The district municipality with its offices in the impressive building in Oosthuise Street is called Gert Sibande.
Some readers may wonder where the name comes from.
The Eastvaal District Council was renamed Gert Sibande in February 2003 in honour of Richard Gert Sibande
who was known in the ANC as the “Lion of the East” for his political and trade union work in the Eastern Transvaal.
Gert Sibande was born in Ermelo in 1901 from a family of farm labourers and was one of the 156 accused activists in the Treason Trial in 1956. He spent 20 years working on different farms in the Eastern Transvaal and never stayed on the same farm for long, because he liked to argue about working conditions on the farms.
In the 1930s Gert started a Farm Workers Association, the first organisation in South Africa to fight for farm workers’ rights. In 1947 he helped Michael Scott and Ruth First in their press exposure of the near-slavery conditions of Africans on Bethal farms. In 1953 he was deported from Bethal after being hounded by authorities.
He was banished from Bethal to Komatipoort where he founded the Plantation and Allied Union and continued to work for the ANC after he was banned. He spent his last days in Manzini, Swaziland where he died in 1987 and was buried there. He is survived by five children.
In his honour, the Mpumalanga Government named one of its district municipalities after Gert Sibande.
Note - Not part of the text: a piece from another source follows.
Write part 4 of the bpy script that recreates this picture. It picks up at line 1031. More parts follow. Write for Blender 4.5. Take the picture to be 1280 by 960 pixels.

In April 2007 he was awarded the order of Albert Luthuli in Gold by Pres Thabo Mbeki and was also awarded the order for his contribution to the struggle for the improvement of farm workers’ working conditions.
The GSDM serves these local municipalities: Msukaligwa (Ermelo), Govan Mbeki (Secunda), Chief Albert Luthuli (Carolina), Mkhondo (Piet Retief), Lekwa (Standerton), Dr Pixley Ka Seme (Volkrust) and Dipaleseng (Balfour).